9-Year-Old Girl's Accidental Shooting of Her Instructor Exposes an Overlooked Gun Problem

Impact

The shocking death of a firing range instructor who was overseeing a 9-year-old shooting an Uzi seems to raise a simple enough question: Why was a 9-year-old shooting an Uzi? But the tragedy also highlights a less regulated and little-covered segment of gun use in America.

The shooting happened Monday in White Hills, Ariz., where Last Stop gun range instructor Charles Vacca was helping a 9-year-old girl (whose name has not been released) shoot an Uzi submachine gun. The weapon recoiled, and Vacca was shot in the head.

Vacca's death reignited the gun control debate, helped along by an ill-timed tweet from the NRA's @NRAWomen account promoting an article titled "7 Ways Children Can Have Fun at the Shooting Range." While the controversy has mostly centered on gun control, the safety of gun ranges remains relatively undiscussed, with sometimes tragic consequences.

Gun range rules: State laws can vary widely on the requirements to shoot at a gun range. It's much easier to shoot at the range than it is to buy or carry a gun, and for obvious reasons: You're in a controlled environment shooting at an inanimate target. A 9-year-old shooting on the range is accepted; a 9-year-old on the streets wielding a gun on the streets would be insane.

Often, as described in Politico Magazine earlier this month, the regulations boil down to showing an ID, filling out a liability waiver and declaring yourself mentally competent. The lack of screening can lead to problems — people occasionally come to ranges to commit suicide, since they can get quick access to a weapon.

While rare, there have been occasional examples of mentally ill individuals turning their weapons on others. Marie Moore, who had a history of mental illness, took her son to a Florida range in 2009 and shot him in the head before killing herself. ("I had to send my son to Heaven and myself to Hell," she wrote in a suicide note.) Raymond Peake, who was determined to overthrow the U.S. government, shot and killed a fellow range-goer in Pennsylvania in 2011. Jeffrey Lane Dudney of Florida held a gun range and store hostage in 2007 before turning the weapon on himself.

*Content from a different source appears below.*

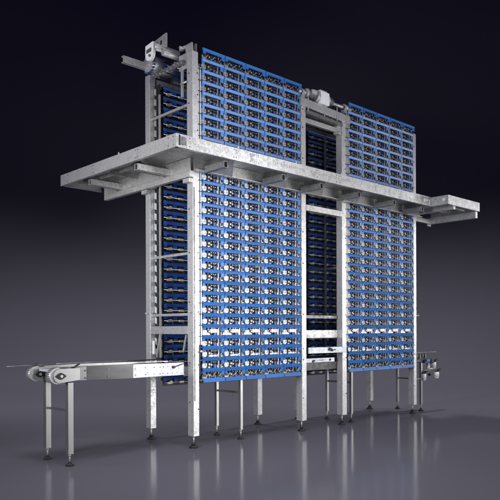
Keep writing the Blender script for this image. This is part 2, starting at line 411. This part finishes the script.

For kids? Prosecutors in Arizona aren't pressing charges in Vacca's death. "The parents aren't culpable," Jace Zack, chief deputy for the Mohave County Attorney's Office told the AP. "They trusted the instructor to know what he was doing, and the girl could not possibly have comprehended the potential dangers involved."

In a similar tragedy in 2008, an 8-year-old Massachusetts boy accidentally shot himself while firing an Uzi at a gun show. The show's organizer, who had provided the weapon, was acquitted of involuntary manslaughter. As Mother Jones explains, no punishment is the most common outcome when children shoot themselves or others. Of 72 such cases in 2013, only four ended with adults being held criminally liable.

Vacca's death was an accident, and accidents happen. But it's much easier for them to happen with lax gun range rules and children using weapons. Just how far hypothetical regulations should go can be argued, but Murphy's Law is no reason to avoid having that argument.